• DIRECTIONS FOR THIS TASK
Every line of the material that follows must be printed again exactly.

··········

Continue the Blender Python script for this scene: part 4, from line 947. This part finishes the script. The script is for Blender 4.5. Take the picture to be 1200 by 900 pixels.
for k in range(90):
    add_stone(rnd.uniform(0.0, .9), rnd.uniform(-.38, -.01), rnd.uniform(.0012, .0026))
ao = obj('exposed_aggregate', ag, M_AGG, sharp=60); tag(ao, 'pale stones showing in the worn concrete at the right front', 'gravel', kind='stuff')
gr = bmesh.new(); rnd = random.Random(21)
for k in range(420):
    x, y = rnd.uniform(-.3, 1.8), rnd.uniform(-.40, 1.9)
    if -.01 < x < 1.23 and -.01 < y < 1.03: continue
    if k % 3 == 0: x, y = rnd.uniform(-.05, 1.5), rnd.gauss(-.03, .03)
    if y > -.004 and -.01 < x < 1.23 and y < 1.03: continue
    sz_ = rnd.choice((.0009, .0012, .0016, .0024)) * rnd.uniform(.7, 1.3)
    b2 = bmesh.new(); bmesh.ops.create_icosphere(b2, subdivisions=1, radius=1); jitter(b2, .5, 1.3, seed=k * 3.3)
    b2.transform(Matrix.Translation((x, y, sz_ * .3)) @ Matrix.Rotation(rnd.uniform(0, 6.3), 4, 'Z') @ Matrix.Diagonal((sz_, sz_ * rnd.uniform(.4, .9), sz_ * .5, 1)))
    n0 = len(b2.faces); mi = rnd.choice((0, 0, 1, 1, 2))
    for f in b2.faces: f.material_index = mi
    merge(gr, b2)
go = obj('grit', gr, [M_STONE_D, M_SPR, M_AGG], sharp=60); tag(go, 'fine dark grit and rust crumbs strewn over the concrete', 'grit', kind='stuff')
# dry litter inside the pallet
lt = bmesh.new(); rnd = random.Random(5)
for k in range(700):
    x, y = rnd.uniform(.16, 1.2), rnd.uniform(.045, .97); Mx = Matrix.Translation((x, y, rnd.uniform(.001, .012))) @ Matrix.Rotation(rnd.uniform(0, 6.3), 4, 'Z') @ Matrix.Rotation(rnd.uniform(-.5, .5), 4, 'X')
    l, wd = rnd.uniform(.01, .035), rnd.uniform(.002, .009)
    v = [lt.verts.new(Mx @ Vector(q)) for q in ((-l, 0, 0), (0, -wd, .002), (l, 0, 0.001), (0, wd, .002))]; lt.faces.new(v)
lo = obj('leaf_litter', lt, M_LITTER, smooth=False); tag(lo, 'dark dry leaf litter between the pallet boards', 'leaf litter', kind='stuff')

··········

• ANSWER IN FULL
Continue the Blender Python script for this scene: part 4, from line 947. This part finishes the script. The script is for Blender 4.5. Take the picture to be 1200 by 900 pixels.
for k in range(90):
    add_stone(rnd.uniform(0.0, .9), rnd.uniform(-.38, -.01), rnd.uniform(.0012, .0026))
ao = obj('exposed_aggregate', ag, M_AGG, sharp=60); tag(ao, 'pale stones showing in the worn concrete at the right front', 'gravel', kind='stuff')
gr = bmesh.new(); rnd = random.Random(21)
for k in range(420):
    x, y = rnd.uniform(-.3, 1.8), rnd.uniform(-.40, 1.9)
    if -.01 < x < 1.23 and -.01 < y < 1.03: continue
    if k % 3 == 0: x, y = rnd.uniform(-.05, 1.5), rnd.gauss(-.03, .03)
    if y > -.004 and -.01 < x < 1.23 and y < 1.03: continue
    sz_ = rnd.choice((.0009, .0012, .0016, .0024)) * rnd.uniform(.7, 1.3)
    b2 = bmesh.new(); bmesh.ops.create_icosphere(b2, subdivisions=1, radius=1); jitter(b2, .5, 1.3, seed=k * 3.3)
    b2.transform(Matrix.Translation((x, y, sz_ * .3)) @ Matrix.Rotation(rnd.uniform(0, 6.3), 4, 'Z') @ Matrix.Diagonal((sz_, sz_ * rnd.uniform(.4, .9), sz_ * .5, 1)))
    n0 = len(b2.faces); mi = rnd.choice((0, 0, 1, 1, 2))
    for f in b2.faces: f.material_index = mi
    merge(gr, b2)
go = obj('grit', gr, [M_STONE_D, M_SPR, M_AGG], sharp=60); tag(go, 'fine dark grit and rust crumbs strewn over the concrete', 'grit', kind='stuff')
# dry litter inside the pallet
lt = bmesh.new(); rnd = random.Random(5)
for k in range(700):
    x, y = rnd.uniform(.16, 1.2), rnd.uniform(.045, .97); Mx = Matrix.Translation((x, y, rnd.uniform(.001, .012))) @ Matrix.Rotation(rnd.uniform(0, 6.3), 4, 'Z') @ Matrix.Rotation(rnd.uniform(-.5, .5), 4, 'X')
    l, wd = rnd.uniform(.01, .035), rnd.uniform(.002, .009)
    v = [lt.verts.new(Mx @ Vector(q)) for q in ((-l, 0, 0), (0, -wd, .002), (l, 0, 0.001), (0, wd, .002))]; lt.faces.new(v)
lo = obj('leaf_litter', lt, M_LITTER, smooth=False); tag(lo, 'dark dry leaf litter between the pallet boards', 'leaf litter', kind='stuff')